▶ [Exercise requirements]:
Each record is to be printed again precisely as it reads.

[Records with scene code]
◆ ◆ ◆ ◆ ◆ ◆ ◆
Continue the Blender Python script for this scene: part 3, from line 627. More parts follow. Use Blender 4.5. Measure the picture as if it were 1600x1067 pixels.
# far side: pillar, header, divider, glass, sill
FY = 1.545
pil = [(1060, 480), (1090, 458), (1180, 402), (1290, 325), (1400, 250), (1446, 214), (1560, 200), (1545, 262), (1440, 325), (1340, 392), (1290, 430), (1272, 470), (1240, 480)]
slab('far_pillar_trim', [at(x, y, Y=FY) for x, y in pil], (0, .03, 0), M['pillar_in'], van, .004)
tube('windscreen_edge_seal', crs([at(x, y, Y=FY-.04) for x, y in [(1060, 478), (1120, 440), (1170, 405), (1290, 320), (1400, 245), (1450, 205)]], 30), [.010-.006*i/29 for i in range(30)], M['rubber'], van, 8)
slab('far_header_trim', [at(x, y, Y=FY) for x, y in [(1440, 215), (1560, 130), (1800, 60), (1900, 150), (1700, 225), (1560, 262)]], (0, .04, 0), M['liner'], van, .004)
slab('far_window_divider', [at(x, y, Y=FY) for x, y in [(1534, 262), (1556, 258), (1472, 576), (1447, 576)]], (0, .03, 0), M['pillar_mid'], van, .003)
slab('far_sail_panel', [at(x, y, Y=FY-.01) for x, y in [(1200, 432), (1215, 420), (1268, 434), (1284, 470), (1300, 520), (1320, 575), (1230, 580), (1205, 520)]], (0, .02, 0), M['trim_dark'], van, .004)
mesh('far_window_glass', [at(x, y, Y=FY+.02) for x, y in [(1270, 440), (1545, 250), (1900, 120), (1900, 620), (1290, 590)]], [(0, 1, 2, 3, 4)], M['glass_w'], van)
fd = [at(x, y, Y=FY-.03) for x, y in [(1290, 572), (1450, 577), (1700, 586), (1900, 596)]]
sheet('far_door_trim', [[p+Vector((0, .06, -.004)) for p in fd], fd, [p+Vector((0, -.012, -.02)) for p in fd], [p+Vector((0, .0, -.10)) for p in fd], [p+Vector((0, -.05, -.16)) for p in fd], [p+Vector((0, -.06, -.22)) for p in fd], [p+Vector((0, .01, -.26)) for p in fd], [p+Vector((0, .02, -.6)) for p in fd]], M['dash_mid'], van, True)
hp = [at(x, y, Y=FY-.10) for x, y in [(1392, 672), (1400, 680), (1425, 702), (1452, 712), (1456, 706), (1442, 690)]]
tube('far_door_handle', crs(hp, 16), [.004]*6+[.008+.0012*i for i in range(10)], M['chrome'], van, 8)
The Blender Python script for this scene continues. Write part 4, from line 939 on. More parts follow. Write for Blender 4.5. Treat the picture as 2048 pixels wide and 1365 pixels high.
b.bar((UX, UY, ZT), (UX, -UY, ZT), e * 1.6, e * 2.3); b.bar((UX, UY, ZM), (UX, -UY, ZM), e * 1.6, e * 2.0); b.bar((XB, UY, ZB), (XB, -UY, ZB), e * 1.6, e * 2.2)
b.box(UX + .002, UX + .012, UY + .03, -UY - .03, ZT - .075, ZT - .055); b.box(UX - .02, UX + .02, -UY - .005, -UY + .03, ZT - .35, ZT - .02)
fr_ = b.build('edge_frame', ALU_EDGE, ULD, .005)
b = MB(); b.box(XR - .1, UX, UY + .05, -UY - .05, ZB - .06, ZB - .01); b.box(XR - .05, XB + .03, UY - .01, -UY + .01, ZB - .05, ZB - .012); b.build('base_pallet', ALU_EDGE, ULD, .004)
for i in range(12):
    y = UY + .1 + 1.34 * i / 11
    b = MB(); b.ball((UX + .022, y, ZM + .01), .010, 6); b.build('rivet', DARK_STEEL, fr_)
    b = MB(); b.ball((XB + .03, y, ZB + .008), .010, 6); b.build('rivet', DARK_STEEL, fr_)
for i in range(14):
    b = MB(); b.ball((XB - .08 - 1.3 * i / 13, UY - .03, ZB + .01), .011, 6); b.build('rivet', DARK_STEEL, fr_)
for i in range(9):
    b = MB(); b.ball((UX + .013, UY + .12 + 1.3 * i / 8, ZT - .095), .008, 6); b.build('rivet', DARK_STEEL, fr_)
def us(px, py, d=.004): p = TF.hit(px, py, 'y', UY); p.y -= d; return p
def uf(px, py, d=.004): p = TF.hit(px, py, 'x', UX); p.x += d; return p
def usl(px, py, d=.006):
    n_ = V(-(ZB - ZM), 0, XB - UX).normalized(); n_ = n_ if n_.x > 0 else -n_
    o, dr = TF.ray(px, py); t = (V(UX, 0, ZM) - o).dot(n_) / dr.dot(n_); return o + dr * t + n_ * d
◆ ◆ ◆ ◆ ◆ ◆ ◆
▶ [Response]:
Continue the Blender Python script for this scene: part 3, from line 627. More parts follow. Use Blender 4.5. Measure the picture as if it were 1600x1067 pixels.
# far side: pillar, header, divider, glass, sill
FY = 1.545
pil = [(1060, 480), (1090, 458), (1180, 402), (1290, 325), (1400, 250), (1446, 214), (1560, 200), (1545, 262), (1440, 325), (1340, 392), (1290, 430), (1272, 470), (1240, 480)]
slab('far_pillar_trim', [at(x, y, Y=FY) for x, y in pil], (0, .03, 0), M['pillar_in'], van, .004)
tube('windscreen_edge_seal', crs([at(x, y, Y=FY-.04) for x, y in [(1060, 478), (1120, 440), (1170, 405), (1290, 320), (1400, 245), (1450, 205)]], 30), [.010-.006*i/29 for i in range(30)], M['rubber'], van, 8)
slab('far_header_trim', [at(x, y, Y=FY) for x, y in [(1440, 215), (1560, 130), (1800, 60), (1900, 150), (1700, 225), (1560, 262)]], (0, .04, 0), M['liner'], van, .004)
slab('far_window_divider', [at(x, y, Y=FY) for x, y in [(1534, 262), (1556, 258), (1472, 576), (1447, 576)]], (0, .03, 0), M['pillar_mid'], van, .003)
slab('far_sail_panel', [at(x, y, Y=FY-.01) for x, y in [(1200, 432), (1215, 420), (1268, 434), (1284, 470), (1300, 520), (1320, 575), (1230, 580), (1205, 520)]], (0, .02, 0), M['trim_dark'], van, .004)
mesh('far_window_glass', [at(x, y, Y=FY+.02) for x, y in [(1270, 440), (1545, 250), (1900, 120), (1900, 620), (1290, 590)]], [(0, 1, 2, 3, 4)], M['glass_w'], van)
fd = [at(x, y, Y=FY-.03) for x, y in [(1290, 572), (1450, 577), (1700, 586), (1900, 596)]]
sheet('far_door_trim', [[p+Vector((0, .06, -.004)) for p in fd], fd, [p+Vector((0, -.012, -.02)) for p in fd], [p+Vector((0, .0, -.10)) for p in fd], [p+Vector((0, -.05, -.16)) for p in fd], [p+Vector((0, -.06, -.22)) for p in fd], [p+Vector((0, .01, -.26)) for p in fd], [p+Vector((0, .02, -.6)) for p in fd]], M['dash_mid'], van, True)
hp = [at(x, y, Y=FY-.10) for x, y in [(1392, 672), (1400, 680), (1425, 702), (1452, 712), (1456, 706), (1442, 690)]]
tube('far_door_handle', crs(hp, 16), [.004]*6+[.008+.0012*i for i in range(10)], M['chrome'], van, 8)
The Blender Python script for this scene continues. Write part 4, from line 939 on. More parts follow. Write for Blender 4.5. Treat the picture as 2048 pixels wide and 1365 pixels high.
b.bar((UX, UY, ZT), (UX, -UY, ZT), e * 1.6, e * 2.3); b.bar((UX, UY, ZM), (UX, -UY, ZM), e * 1.6, e * 2.0); b.bar((XB, UY, ZB), (XB, -UY, ZB), e * 1.6, e * 2.2)
b.box(UX + .002, UX + .012, UY + .03, -UY - .03, ZT - .075, ZT - .055); b.box(UX - .02, UX + .02, -UY - .005, -UY + .03, ZT - .35, ZT - .02)
fr_ = b.build('edge_frame', ALU_EDGE, ULD, .005)
b = MB(); b.box(XR - .1, UX, UY + .05, -UY - .05, ZB - .06, ZB - .01); b.box(XR - .05, XB + .03, UY - .01, -UY + .01, ZB - .05, ZB - .012); b.build('base_pallet', ALU_EDGE, ULD, .004)
for i in range(12):
    y = UY + .1 + 1.34 * i / 11
    b = MB(); b.ball((UX + .022, y, ZM + .01), .010, 6); b.build('rivet', DARK_STEEL, fr_)
    b = MB(); b.ball((XB + .03, y, ZB + .008), .010, 6); b.build('rivet', DARK_STEEL, fr_)
for i in range(14):
    b = MB(); b.ball((XB - .08 - 1.3 * i / 13, UY - .03, ZB + .01), .011, 6); b.build('rivet', DARK_STEEL, fr_)
for i in range(9):
    b = MB(); b.ball((UX + .013, UY + .12 + 1.3 * i / 8, ZT - .095), .008, 6); b.build('rivet', DARK_STEEL, fr_)
def us(px, py, d=.004): p = TF.hit(px, py, 'y', UY); p.y -= d; return p
def uf(px, py, d=.004): p = TF.hit(px, py, 'x', UX); p.x += d; return p
def usl(px, py, d=.006):
    n_ = V(-(ZB - ZM), 0, XB - UX).normalized(); n_ = n_ if n_.x > 0 else -n_
    o, dr = TF.ray(px, py); t = (V(UX, 0, ZM) - o).dot(n_) / dr.dot(n_); return o + dr * t + n_ * d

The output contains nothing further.